Information > Programs > Master
Class
The Lewis Walpole Library invites Yale graduate students to spend a week in the country.
The Lewis Walpole Library is once again offering a week-long master class in Farmington, taught by Brian Maidment and open to Yale graduate students. The number of participants is limited. This year Curator Cynthia Roman will join Professor Maidment in teaching the class.
For more information, please contact Margaret Powell, Librarian, at 860-284-5025 or 860-677-2140, or by e-mail: walpole@yale.edu
Intended for Yale graduate students who
may not have had any specialist art historical background, this program
draws on the extraordinary resources of the Lewis Walpole Library
to offer students an introduction to the descriptive processes, research
methodology, and interpretative issues raised by the advanced study
of graphic images, focusing on a wide range of cultural artifacts.

Caricature and the Comic Image 1800-1850
Master Class for May 12-16, 2008
Despite the rather specialised topic suggested
by the title, this week-long residential seminar aims to introduce
doctoral students both to the broad interpretative issues raised
by studying prints and graphic images as cultural artifacts and
to the range of collections available at the Lewis Walpole Library
in Farmington.
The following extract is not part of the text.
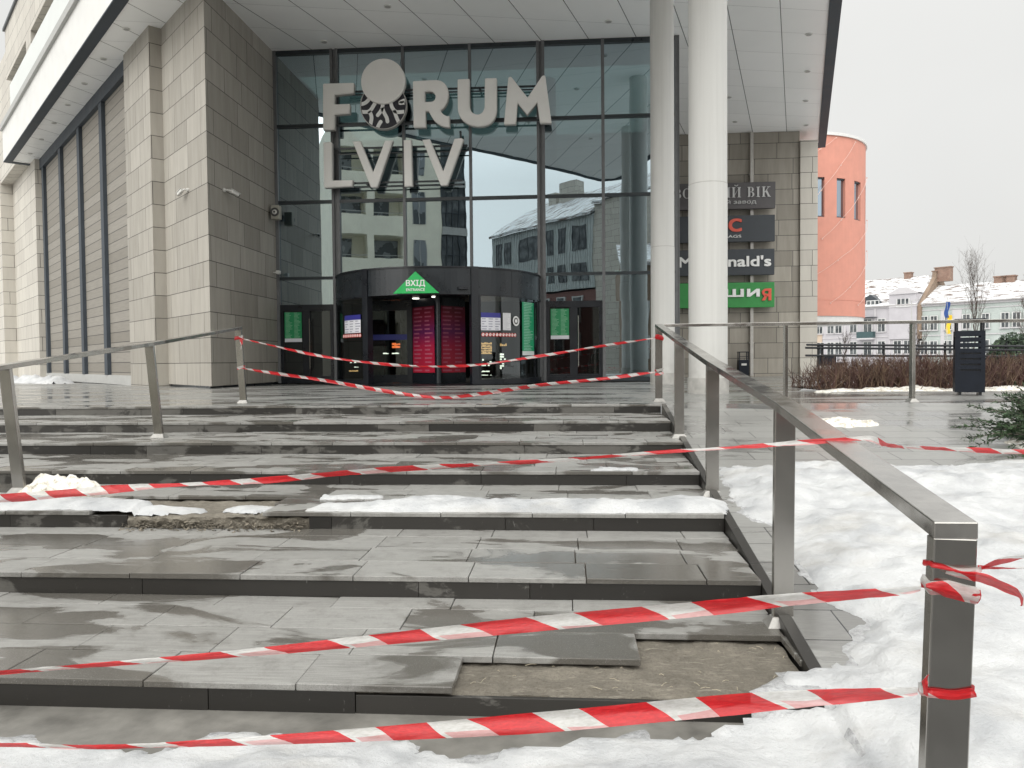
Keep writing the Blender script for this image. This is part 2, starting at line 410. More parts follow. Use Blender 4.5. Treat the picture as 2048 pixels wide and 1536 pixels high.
# ---------------------------------------------------------------- mesh building
class MB:
    def __init__(s): s.v = []; s.f = []; s.mi = []; s.rn = []; s.fuv = {}; s.smooth = False; s.cur = 0; s.currnd = .5
    def face(s, idx, uv=None):
        if uv is not None: s.fuv[len(s.f)] = uv
        s.f.append(list(idx)); s.mi.append(s.cur); s.rn.append(s.currnd)
    def addv(s, pts):
        b = len(s.v); s.v += [tuple(p) for p in pts]; return b
    def poly(s, pts, uv=None):
        b = s.addv(pts); s.face(range(b, b+len(pts)), uv)
    def hexa(s, p):  # 8 points: bottom ring 0-3 (ccw from above), top ring 4-7
        b = s.addv(p)
        for q in ((3, 2, 1, 0), (4, 5, 6, 7), (0, 1, 5, 4), (1, 2, 6, 5), (2, 3, 7, 6), (3, 0, 4, 7)): s.face([b+i for i in q])
    def box(s, x0, x1, y0, y1, z0, z1):
        s.hexa([(x0, y0, z0), (x1, y0, z0), (x1, y1, z0), (x0, y1, z0), (x0, y0, z1), (x1, y0, z1), (x1, y1, z1), (x0, y1, z1)])
    def obox(s, o, a, b, a0, a1, b0, b1, z0, z1):
        """box in a frame: origin o, unit directions a,b horizontal (a x b up)"""
        P = lambda i, j, z: (o[0]+a[0]*i+b[0]*j, o[1]+a[1]*i+b[1]*j, z)
        s.hexa([P(a0, b0, z0), P(a1, b0, z0), P(a1, b1, z0), P(a0, b1, z0), P(a0, b0, z1), P(a1, b0, z1), P(a1, b1, z1), P(a0, b1, z1)])
    def prism(s, pts, d, holes=()):
        """extrude planar polygon pts by vector d (no holes)"""
        n = len(pts); d = Vector(d)
        b = s.addv(pts); s.addv([Vector(p)+d for p in pts])
        s.face([b+i for i in range(n)]); s.face([b+n+i for i in reversed(range(n))])
        for i in range(n): j = (i+1) % n; s.face([b+j, b+i, b+n+i, b+n+j])
    def tube(s, pts, r, seg=8, cap=True):
        pts = [Vector(p) for p in pts]; n = len(pts); rs = r if isinstance(r, (list, tuple)) else [r]*n
        up = None; base = len(s.v)
        for i, p in enumerate(pts):
            t = (pts[min(i+1, n-1)]-pts[max(i-1, 0)]).normalized()
            if up is None: up = t.orthogonal().normalized()
            up = (up-t*up.dot(t))
            up = up.normalized() if up.length > 1e-6 else t.orthogonal().normalized()
            w = t.cross(up)
            s.addv([p+(up*math.cos(k*2*math.pi/seg)+w*math.sin(k*2*math.pi/seg))*rs[i] for k in range(seg)])
        for i in range(n-1):
            for k in range(seg):
                a = base+i*seg+k; b = base+i*seg+(k+1) % seg
                s.face([a, b, b+seg, a+seg])
        if cap:
            b2 = s.addv([s.v[base+k] for k in range(seg)]); s.face([b2+k for k in reversed(range(seg))]); b2 = s.addv([s.v[base+(n-1)*seg+k] for k in range(seg)]); s.face([b2+k for k in range(seg)])
    def cyl(s, c, r0, r1, z0, z1, seg=32):
        s.tube([(c[0], c[1], z0), (c[0], c[1], z1)], [r0, r1], seg)
    def bar(s, p, q, wdir, w, h):
        """rectangular bar from p to q; wdir approx width direction, w width, h height(other)"""
        p = Vector(p); q = Vector(q); t = (q-p).normalized(); a = Vector(wdir); a = (a-t*a.dot(t)).normalized(); c = t.cross(a)
        pts = []
        for e in (p, q):
            for (i, j) in ((-1, -1), (1, -1), (1, 1), (-1, 1)): pts.append(e+a*i*w/2+c*j*h/2)
        b = s.addv(pts)
        for f in ((3, 2, 1, 0), (4, 5, 6, 7), (0, 1, 5, 4), (1, 2, 6, 5), (2, 3, 7, 6), (3, 0, 4, 7)): s.face([b+i for i in f])
    def build(s, name, mats, parent=None, bevel=0., smooth=None, root=None):
        if not isinstance(mats, (list, tuple)): mats = [mats]
        off = Vector((0, 0, 0))
        if parent is not None: off = Vector(ROOT[parent.name])
        me = bpy.data.meshes.new(name)
        vs = [(v[0]-off.x, v[1]-off.y, v[2]-off.z) for v in s.v]
        me.from_pydata(vs, [], s.f); me.update()
        for m in mats: me.materials.append(MATS[m] if isinstance(m, str) else m)
        me.polygons.foreach_set('material_index', s.mi)
        uvl = me.uv_layers.new(name='UVMap'); ca = me.attributes.new('rnd', 'FLOAT', 'FACE')
        ca.data.foreach_set('value', s.rn)
        uv = np.zeros(len(me.loops)*2, dtype=np.float32)
        for p in me.polygons:
            n = p.normal
            fu = s.fuv.get(p.index)
            if abs(n.z) < .8:
                L = math.hypot(n.x, n.y) or 1; tx, ty = -n.y/L, n.x/L
            for k, li in enumerate(p.loop_indices):
                if fu is not None: a, b = fu[k]
                else:
                    v = s.v[me.loops[li].vertex_index]
                    if abs(n.z) < .8: a, b = v[0]*tx+v[1]*ty, v[2]
                    else: a, b = v[0], v[1]
                uv[2*li] = a; uv[2*li+1] = b
        uvl.data.foreach_set('uv', uv)
        if bevel:
            bm = bmesh.new(); bm.from_mesh(me); bmesh.ops.remove_doubles(bm, verts=bm.verts, dist=1e-5)
            bmesh.ops.bevel(bm, geom=[e for e in bm.edges if len(e.link_faces) == 2 and e.calc_face_angle(0) > .5], offset=bevel, segments=2, affect='EDGES', profile=.5)
            bm.to_mesh(me); bm.free()
        if s.smooth or smooth:
            me.polygons.foreach_set('use_smooth', [True]*len(me.polygons))
        o = bpy.data.objects.new(name, me); COL.objects.link(o)
        if parent is not None:
            o.parent = parent; ROOT[o.name] = ROOT[parent.name]
        else: ROOT[o.name] = (0, 0, 0)
        return o
ROOT = {}
def thing(name, label, cat, loc=(0, 0, 0), group=None, kind=None):
    o = bpy.data.objects.new(name, None); COL.objects.link(o); o.location = loc; o.empty_display_size = .2
    ROOT[o.name] = tuple(loc); return tag(o, label, cat, group, kind)
def tag(o, label, cat, group=None, kind=None):
    o['label'] = label; o['category'] = cat
    if group: o['group'] = group
    if kind: o['kind'] = kind
    return o
def struct(o, kind='structure', label=None, cat=None):
    o['kind'] = kind
    if label: o['label'] = label
    if cat: o['category'] = cat
    return o
def noi(x, y, z=0., s=1.): return noise.noise(Vector((x*s, y*s, z*s)))
def fbm(x, y, z=0., s=1., o=4):
    return sum(noise.noise(Vector((x*s*2**i, y*s*2**i, z*s*2**i+7.3*i)))/2**i for i in range(o))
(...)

While the Library has an extremely rich collection
of eighteenth-century caricatures and other prints by such well
known artists as Hogarth, Gillray, and Rowlandson, it also has
an extraordinarily wide range of comic images from the first half
of the nineteenth century, images which evolve or re-invent the
caricature tradition to bear on social themes, especially the
day-to-day experience of urban life. Less widely studied and reproduced
than the caricatures of the late eighteenth century, this corpus
of early nineteenth-century prints nonetheless forms an excellent
starting place for studying the graphic tradition. As political
and personal satire gave way to a focus on wider socio-cultural
themes in comic image making, intaglio processes were substantially
replaced by lithography and wood engraving as the favored media,
thus opening up new possibilities in combining printed texts and
illustration. These rapid changes in mode and subject combined
with a volatile and experimental market place to re-define the
nature of humour in this period.
The seminar is intended to give doctoral students in a number
of disciplines -- most obviously art history, English and history
-- the opportunity to work with the Farmington collections and
to think over issues to do with the value, status and methodological
challenges offered by the study of graphic material. No previous
experience of working with prints or other graphic images is required.
The class is taught through a number of different small group activities,
and will include visits to both the Yale Centre for British Art
and the Beinecke Library in New Haven. Most of the teaching will
take place in the Lewis Walpole's excellent new classrooms
and will be led by Brian Maidment and Cynthia Roman. Brian Maidment
is Professor of English at Salford University in Manchester, UK,
and has long-standing interests in the study of popular graphic
traditions as well as a detailed knowledge of the Farmington collections.
He has taught classes of this kind at Farmington since 2002. Cynthia
Roman is the Lewis Walpole Library's Curator of Prints, Drawings,
and Paintings, and has extensive experience working with prints
of all levels of aesthetic ambition and achievement.